In the material below, find every line with "scene" and pull it out.

→ **Material supplied**:
▼

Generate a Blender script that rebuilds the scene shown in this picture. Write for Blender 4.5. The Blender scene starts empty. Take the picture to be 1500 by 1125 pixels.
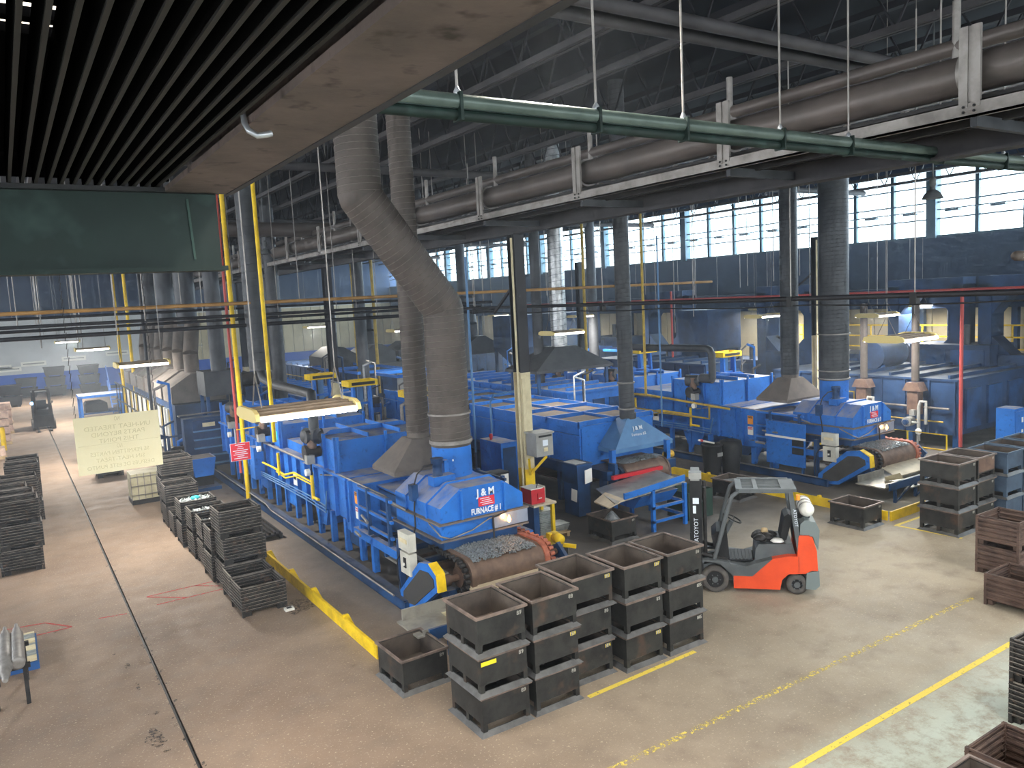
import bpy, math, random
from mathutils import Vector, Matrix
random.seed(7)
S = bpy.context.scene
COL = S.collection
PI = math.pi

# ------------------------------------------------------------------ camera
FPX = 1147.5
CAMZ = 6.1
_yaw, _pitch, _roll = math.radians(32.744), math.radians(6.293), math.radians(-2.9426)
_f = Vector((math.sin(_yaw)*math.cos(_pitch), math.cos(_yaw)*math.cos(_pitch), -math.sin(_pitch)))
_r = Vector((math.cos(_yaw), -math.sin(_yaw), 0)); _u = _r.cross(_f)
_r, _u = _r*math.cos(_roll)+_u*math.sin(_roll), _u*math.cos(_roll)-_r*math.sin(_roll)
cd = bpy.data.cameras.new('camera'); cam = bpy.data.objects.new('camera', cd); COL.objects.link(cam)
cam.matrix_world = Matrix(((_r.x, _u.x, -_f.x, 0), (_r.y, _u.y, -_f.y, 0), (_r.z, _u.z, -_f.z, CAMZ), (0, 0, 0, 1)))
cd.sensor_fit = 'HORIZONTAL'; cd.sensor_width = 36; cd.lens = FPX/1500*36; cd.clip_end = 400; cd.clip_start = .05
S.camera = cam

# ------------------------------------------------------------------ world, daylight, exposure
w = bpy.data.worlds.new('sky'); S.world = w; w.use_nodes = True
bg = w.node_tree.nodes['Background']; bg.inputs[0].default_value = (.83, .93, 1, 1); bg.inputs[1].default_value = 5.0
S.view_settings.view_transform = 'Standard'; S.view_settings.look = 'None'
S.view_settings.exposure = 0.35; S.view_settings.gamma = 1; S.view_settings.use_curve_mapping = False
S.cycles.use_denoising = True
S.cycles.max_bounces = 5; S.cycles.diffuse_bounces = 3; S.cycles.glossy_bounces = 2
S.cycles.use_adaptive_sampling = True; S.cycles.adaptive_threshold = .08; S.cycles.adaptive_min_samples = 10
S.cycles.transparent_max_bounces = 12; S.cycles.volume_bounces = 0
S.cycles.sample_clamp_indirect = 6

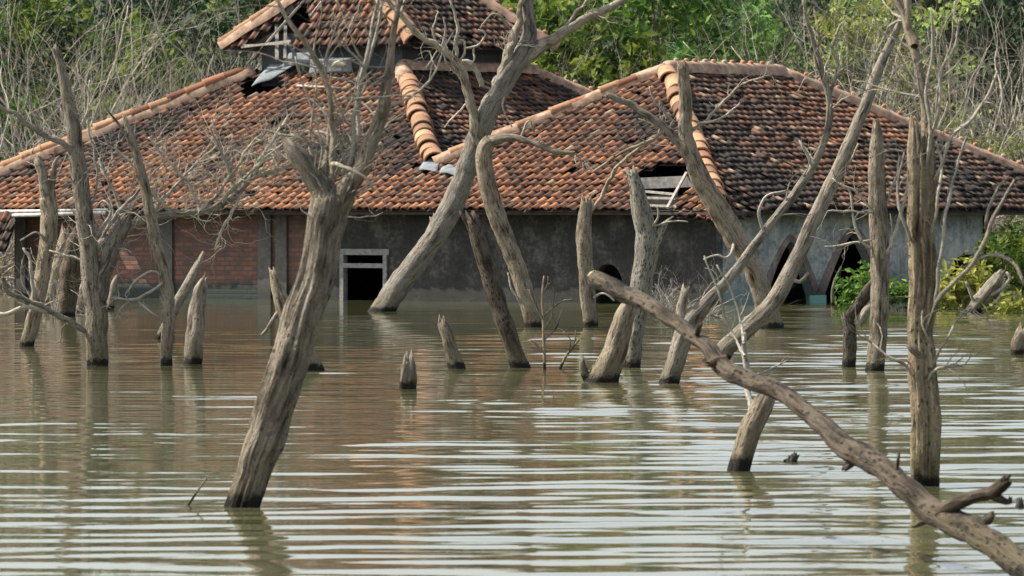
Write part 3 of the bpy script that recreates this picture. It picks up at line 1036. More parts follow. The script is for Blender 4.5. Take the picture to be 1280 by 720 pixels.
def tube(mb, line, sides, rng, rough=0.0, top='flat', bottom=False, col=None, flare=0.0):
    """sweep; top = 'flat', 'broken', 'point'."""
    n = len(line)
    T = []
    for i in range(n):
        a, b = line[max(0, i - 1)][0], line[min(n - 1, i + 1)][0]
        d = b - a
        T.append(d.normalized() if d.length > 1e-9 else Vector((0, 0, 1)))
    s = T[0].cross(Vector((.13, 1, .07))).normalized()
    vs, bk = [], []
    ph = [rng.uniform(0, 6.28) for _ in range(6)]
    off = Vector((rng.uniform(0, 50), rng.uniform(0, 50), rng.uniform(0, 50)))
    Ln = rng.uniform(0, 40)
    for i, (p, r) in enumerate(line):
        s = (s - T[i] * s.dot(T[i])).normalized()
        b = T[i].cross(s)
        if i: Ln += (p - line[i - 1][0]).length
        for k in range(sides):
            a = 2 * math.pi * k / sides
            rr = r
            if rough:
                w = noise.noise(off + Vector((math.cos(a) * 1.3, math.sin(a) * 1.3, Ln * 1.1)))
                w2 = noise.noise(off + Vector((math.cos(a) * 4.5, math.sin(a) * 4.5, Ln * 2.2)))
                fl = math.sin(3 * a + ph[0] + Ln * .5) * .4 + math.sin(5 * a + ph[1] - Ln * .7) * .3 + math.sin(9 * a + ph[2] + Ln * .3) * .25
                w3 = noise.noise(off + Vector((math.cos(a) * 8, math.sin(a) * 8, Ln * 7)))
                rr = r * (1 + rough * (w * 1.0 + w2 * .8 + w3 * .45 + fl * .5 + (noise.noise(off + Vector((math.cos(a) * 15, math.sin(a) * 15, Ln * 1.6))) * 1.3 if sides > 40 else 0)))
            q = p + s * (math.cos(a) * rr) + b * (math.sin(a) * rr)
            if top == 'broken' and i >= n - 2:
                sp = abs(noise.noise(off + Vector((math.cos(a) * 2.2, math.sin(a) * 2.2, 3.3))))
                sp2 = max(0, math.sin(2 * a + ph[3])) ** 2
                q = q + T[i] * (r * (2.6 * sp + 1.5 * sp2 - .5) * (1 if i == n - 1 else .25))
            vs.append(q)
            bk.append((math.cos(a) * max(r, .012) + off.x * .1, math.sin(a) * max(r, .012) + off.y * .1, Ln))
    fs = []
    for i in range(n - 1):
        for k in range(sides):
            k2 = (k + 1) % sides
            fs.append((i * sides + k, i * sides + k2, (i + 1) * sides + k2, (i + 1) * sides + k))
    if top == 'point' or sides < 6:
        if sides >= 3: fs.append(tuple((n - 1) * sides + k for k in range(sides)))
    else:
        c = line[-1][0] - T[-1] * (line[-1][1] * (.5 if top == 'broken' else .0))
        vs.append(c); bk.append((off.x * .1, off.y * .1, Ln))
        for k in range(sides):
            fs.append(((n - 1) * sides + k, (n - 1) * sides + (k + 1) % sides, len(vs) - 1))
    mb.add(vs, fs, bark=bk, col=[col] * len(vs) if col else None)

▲

→ **Solution to this problem**:
Generate a Blender script that rebuilds the scene shown in this picture. Write for Blender 4.5. The Blender scene starts empty. Take the picture to be 1500 by 1125 pixels.
S = bpy.context.scene